11:26 AM on 12/07/2011
Did they watch the same cartoon I did? It’s about believing in yourself and about those who are different overcoming and being triumphant. The bullies lose and have to own up to the fact that they were wrong.
wacado
Responding to the world as I see it. . .
10:26 PM on 12/07/2011
THe version you are writing of is the one I watched too.
10:41 AM on 12/07/2011
By the end of the story, the bullies learn that Rudolph has value, and learn A Very Valuable Lesson.

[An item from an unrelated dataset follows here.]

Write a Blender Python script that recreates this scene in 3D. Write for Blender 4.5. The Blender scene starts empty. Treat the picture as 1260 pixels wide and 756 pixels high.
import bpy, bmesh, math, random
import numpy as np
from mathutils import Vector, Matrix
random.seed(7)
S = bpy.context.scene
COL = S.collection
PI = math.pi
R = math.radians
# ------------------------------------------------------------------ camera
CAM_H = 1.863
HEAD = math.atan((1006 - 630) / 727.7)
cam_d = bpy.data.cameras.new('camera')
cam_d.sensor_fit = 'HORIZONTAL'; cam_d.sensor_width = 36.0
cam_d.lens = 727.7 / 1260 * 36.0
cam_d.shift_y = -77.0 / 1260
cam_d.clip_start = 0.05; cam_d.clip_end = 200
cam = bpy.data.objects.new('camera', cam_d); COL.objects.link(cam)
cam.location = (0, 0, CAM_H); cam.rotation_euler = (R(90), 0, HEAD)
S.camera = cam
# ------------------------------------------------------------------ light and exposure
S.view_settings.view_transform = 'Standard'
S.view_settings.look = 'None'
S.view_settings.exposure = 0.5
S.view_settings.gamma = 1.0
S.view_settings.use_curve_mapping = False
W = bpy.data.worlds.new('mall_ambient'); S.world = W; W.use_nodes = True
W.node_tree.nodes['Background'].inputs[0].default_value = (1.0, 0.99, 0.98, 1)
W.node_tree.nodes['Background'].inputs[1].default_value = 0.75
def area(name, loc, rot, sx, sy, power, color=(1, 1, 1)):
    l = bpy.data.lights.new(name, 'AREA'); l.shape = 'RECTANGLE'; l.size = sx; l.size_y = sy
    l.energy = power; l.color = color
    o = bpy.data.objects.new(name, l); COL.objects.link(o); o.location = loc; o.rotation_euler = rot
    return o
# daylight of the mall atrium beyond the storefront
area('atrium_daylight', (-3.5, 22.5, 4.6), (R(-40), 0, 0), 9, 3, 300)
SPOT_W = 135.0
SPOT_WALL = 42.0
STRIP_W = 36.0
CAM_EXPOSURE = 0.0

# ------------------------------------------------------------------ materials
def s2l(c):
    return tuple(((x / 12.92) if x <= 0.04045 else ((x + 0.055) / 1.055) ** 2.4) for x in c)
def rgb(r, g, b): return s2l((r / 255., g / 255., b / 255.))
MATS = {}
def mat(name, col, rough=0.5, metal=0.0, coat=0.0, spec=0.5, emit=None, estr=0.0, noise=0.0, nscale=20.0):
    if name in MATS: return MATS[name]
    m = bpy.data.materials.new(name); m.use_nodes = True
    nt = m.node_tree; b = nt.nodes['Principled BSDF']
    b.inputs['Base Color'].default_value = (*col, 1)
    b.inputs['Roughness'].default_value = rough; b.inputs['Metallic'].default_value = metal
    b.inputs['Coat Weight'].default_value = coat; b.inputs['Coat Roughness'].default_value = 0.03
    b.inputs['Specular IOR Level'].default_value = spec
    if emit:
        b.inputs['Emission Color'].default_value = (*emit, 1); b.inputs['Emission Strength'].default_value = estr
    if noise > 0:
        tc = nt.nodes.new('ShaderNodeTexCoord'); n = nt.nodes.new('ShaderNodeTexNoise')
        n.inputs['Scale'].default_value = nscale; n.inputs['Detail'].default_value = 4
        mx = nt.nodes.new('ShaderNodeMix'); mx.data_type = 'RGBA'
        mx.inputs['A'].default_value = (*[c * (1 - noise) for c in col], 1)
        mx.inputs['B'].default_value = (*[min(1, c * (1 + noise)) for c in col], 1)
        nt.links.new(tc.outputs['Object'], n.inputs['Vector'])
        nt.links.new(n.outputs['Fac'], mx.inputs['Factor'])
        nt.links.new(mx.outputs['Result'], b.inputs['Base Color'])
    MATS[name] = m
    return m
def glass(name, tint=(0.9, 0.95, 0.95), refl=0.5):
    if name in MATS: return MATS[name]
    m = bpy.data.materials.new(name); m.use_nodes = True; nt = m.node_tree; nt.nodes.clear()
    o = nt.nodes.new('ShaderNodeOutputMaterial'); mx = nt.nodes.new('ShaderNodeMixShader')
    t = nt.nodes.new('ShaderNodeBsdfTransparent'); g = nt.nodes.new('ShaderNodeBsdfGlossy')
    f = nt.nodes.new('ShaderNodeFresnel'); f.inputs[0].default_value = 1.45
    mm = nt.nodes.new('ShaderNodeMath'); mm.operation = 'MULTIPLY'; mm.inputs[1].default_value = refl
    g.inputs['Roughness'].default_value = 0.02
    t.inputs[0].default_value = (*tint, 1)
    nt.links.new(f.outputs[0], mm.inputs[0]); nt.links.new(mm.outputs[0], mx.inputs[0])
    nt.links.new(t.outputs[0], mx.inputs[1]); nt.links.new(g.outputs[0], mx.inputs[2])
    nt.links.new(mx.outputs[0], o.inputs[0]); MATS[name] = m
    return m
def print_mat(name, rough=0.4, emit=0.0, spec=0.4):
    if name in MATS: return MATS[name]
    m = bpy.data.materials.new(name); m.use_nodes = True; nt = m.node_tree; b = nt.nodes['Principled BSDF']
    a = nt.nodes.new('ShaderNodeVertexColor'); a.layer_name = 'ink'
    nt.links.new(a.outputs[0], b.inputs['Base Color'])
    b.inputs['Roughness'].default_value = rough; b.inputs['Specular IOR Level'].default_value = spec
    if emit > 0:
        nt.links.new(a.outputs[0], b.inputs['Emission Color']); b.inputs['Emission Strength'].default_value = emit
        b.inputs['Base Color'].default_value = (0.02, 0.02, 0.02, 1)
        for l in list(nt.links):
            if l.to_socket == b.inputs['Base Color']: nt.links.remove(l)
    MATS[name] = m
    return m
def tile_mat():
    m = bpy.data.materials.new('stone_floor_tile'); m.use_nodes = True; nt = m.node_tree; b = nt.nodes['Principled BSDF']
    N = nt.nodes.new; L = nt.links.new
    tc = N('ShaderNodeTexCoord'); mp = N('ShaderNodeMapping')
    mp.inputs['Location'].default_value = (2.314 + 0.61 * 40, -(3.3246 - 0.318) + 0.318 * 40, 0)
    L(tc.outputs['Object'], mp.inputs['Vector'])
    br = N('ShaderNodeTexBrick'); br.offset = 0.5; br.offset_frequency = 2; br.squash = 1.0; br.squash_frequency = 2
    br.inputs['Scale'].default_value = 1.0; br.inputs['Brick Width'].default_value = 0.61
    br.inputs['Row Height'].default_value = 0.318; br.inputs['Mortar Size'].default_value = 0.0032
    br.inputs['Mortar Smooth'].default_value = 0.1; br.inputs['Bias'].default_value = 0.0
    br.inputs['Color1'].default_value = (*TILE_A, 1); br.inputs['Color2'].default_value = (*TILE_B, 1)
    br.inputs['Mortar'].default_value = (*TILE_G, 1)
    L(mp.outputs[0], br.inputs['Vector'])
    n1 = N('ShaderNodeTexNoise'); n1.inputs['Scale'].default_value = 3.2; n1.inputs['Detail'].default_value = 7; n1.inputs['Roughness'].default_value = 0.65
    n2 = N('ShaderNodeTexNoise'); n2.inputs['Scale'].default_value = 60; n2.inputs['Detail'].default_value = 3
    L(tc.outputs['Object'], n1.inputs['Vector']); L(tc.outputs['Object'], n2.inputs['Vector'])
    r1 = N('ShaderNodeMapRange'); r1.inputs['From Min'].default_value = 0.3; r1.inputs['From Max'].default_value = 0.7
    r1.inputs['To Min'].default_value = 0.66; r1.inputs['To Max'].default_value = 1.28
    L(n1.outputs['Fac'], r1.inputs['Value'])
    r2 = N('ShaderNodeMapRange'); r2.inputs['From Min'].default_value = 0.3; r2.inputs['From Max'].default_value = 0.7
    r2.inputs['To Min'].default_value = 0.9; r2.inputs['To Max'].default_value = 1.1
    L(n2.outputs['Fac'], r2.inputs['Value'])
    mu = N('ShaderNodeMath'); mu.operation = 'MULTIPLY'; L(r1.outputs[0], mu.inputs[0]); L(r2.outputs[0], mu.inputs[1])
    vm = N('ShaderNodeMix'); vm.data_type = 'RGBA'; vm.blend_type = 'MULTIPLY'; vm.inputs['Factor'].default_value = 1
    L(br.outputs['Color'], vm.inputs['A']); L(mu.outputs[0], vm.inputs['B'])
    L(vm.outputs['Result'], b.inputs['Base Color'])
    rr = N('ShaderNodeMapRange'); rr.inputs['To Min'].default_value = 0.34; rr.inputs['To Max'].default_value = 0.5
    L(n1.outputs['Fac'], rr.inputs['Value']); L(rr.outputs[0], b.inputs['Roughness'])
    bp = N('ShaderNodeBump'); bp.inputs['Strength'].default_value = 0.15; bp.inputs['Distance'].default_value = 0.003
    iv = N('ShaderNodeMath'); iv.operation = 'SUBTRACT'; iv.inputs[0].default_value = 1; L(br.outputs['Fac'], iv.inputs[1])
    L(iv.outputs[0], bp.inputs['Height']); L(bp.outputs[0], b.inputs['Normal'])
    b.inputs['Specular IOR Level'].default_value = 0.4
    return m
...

The take away is supposed to be "Everyone has worth, even if YOU don't see it, so be nice to everyone." To say Rudolph "promotes" bullying would be like saying "Psycho" promotes murdering blondes taking trips. I know that'd give Nancy Grace a "small O" at least, but it doesn't make it true.
HUFFPOST SUPER USER
Conuly
11:53 AM on 12/07/2011
That's what the message is supposed to be, but the one I always saw was "It's okay to bully kids, because they'll be so pathetically needy they'll fall all over themselves to help you for the merest chance of recognition and an end to the abuse. So go for it, it won't hurt you at all!"

God, I hate that song and special.
10:24 AM on 12/07/2011
I think it shows how mean and hurtful bullying can be, no? And I can't believe I'm bothering with replying.